• [GIVEN INSTRUCTION] Copy the listing below in full and skip every picture.

--- GIVEN INFORMATION ---

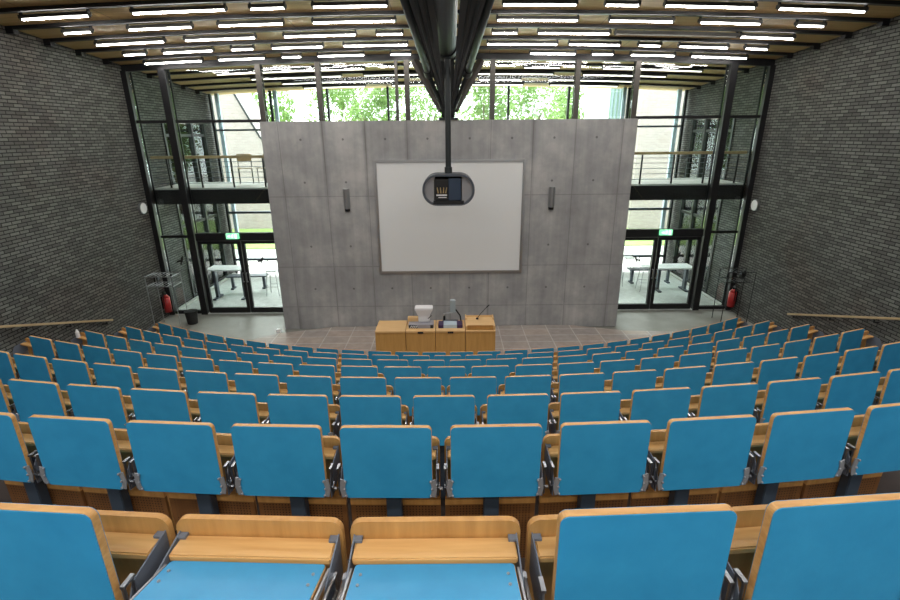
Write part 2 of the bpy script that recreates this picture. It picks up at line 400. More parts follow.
# ------------------------------------------------------------ glass front
def col_top(x, y): return ceil_z(x, y) - .09
gf = thing('window_1', 'tall glazed front behind the concrete wall', None, (0, 0, 0), kind='structure')
bm = BM(); lateral(bm, -7.99, 7.99, GY, -.15, -.003, .14); obj('head_beam', bm, M['black'], gf)
for x, wd in ((-7.93, .13), (7.93, .13), (-7.0, .17), (7.0, .17), (-4.66, .13), (4.66, .13), (-3.2, .12), (3.2, .12), (-1.28, .07), (-1.02, .12), (1.1, .12)):
    bm = BM(); zt = ceil_z(x, GY) - .14
    h = .26 if abs(x) > 6 else .18
    bb(bm, x - wd/2, x + wd/2, GY - h/2, GY - h/2 + .03, 0, zt); bb(bm, x - wd/2, x + wd/2, GY + h/2 - .03, GY + h/2, 0, zt)
    bb(bm, x - wd*.28, x + wd*.28, GY - h/2 + .03, GY + h/2 - .03, 0, zt)
    obj('mullion', bm, M['black'] if abs(x) > 6 else M['column'], gf)
bm = BM()
for x0, x1 in ((-7.9, -7.07), (-6.9, -4.73), (4.73, 6.9), (7.07, 7.9)): bb(bm, x0, x1, GY - .04, GY + .04, 5.14, 5.21)
obj('transom', bm, M['black'], gf)
bm = BM(); bb(bm, -4.6, 4.6, GY - .04, GY + .04, 5.0, 5.07); obj('transom', bm, M['black'], gf)
bm = BM()
for x0, x1 in ((-7.86, -7.1), (7.1, 7.86)): bb(bm, x0, x1, GY - .04, GY + .04, 2.20, 2.26); bb(bm, x0, x1, GY - .05, GY + .05, 0.0, .09)
obj('transom', bm, M['black'], gf)
bm = BM()
for x0, x1 in ((-6.9, -4.4), (4.4, 6.9)): bb(bm, x0, x1, GY - .08, GY + .08, 2.12, 2.32)
obj('door_head_beam', bm, M['black'], gf)
xs = [-7.86, -7.09, -4.73, -3.26, -1.02, 1.04, 3.26, 4.73, 7.09, 7.86]
bm = BM()
for x0, x1 in ((-7.86, -7.09), (7.09, 7.86)): bb(bm, x0, x1, GY - .006, GY + .006, .09, 2.2); bb(bm, x0, x1, GY - .006, GY + .006, 2.26, 5.14)
for x0, x1 in ((-6.91, -4.73), (4.73, 6.91)): bb(bm, x0, x1, GY - .006, GY + .006, 2.32, 5.14)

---

• [SOLVED PROBLEM]
Write part 2 of the bpy script that recreates this picture. It picks up at line 400. More parts follow.
# ------------------------------------------------------------ glass front
def col_top(x, y): return ceil_z(x, y) - .09
gf = thing('window_1', 'tall glazed front behind the concrete wall', None, (0, 0, 0), kind='structure')
bm = BM(); lateral(bm, -7.99, 7.99, GY, -.15, -.003, .14); obj('head_beam', bm, M['black'], gf)
for x, wd in ((-7.93, .13), (7.93, .13), (-7.0, .17), (7.0, .17), (-4.66, .13), (4.66, .13), (-3.2, .12), (3.2, .12), (-1.28, .07), (-1.02, .12), (1.1, .12)):
    bm = BM(); zt = ceil_z(x, GY) - .14
    h = .26 if abs(x) > 6 else .18
    bb(bm, x - wd/2, x + wd/2, GY - h/2, GY - h/2 + .03, 0, zt); bb(bm, x - wd/2, x + wd/2, GY + h/2 - .03, GY + h/2, 0, zt)
    bb(bm, x - wd*.28, x + wd*.28, GY - h/2 + .03, GY + h/2 - .03, 0, zt)
    obj('mullion', bm, M['black'] if abs(x) > 6 else M['column'], gf)
bm = BM()
for x0, x1 in ((-7.9, -7.07), (-6.9, -4.73), (4.73, 6.9), (7.07, 7.9)): bb(bm, x0, x1, GY - .04, GY + .04, 5.14, 5.21)
obj('transom', bm, M['black'], gf)
bm = BM(); bb(bm, -4.6, 4.6, GY - .04, GY + .04, 5.0, 5.07); obj('transom', bm, M['black'], gf)
bm = BM()
for x0, x1 in ((-7.86, -7.1), (7.1, 7.86)): bb(bm, x0, x1, GY - .04, GY + .04, 2.20, 2.26); bb(bm, x0, x1, GY - .05, GY + .05, 0.0, .09)
obj('transom', bm, M['black'], gf)
bm = BM()
for x0, x1 in ((-6.9, -4.4), (4.4, 6.9)): bb(bm, x0, x1, GY - .08, GY + .08, 2.12, 2.32)
obj('door_head_beam', bm, M['black'], gf)
xs = [-7.86, -7.09, -4.73, -3.26, -1.02, 1.04, 3.26, 4.73, 7.09, 7.86]
bm = BM()
for x0, x1 in ((-7.86, -7.09), (7.09, 7.86)): bb(bm, x0, x1, GY - .006, GY + .006, .09, 2.2); bb(bm, x0, x1, GY - .006, GY + .006, 2.26, 5.14)
for x0, x1 in ((-6.91, -4.73), (4.73, 6.91)): bb(bm, x0, x1, GY - .006, GY + .006, 2.32, 5.14)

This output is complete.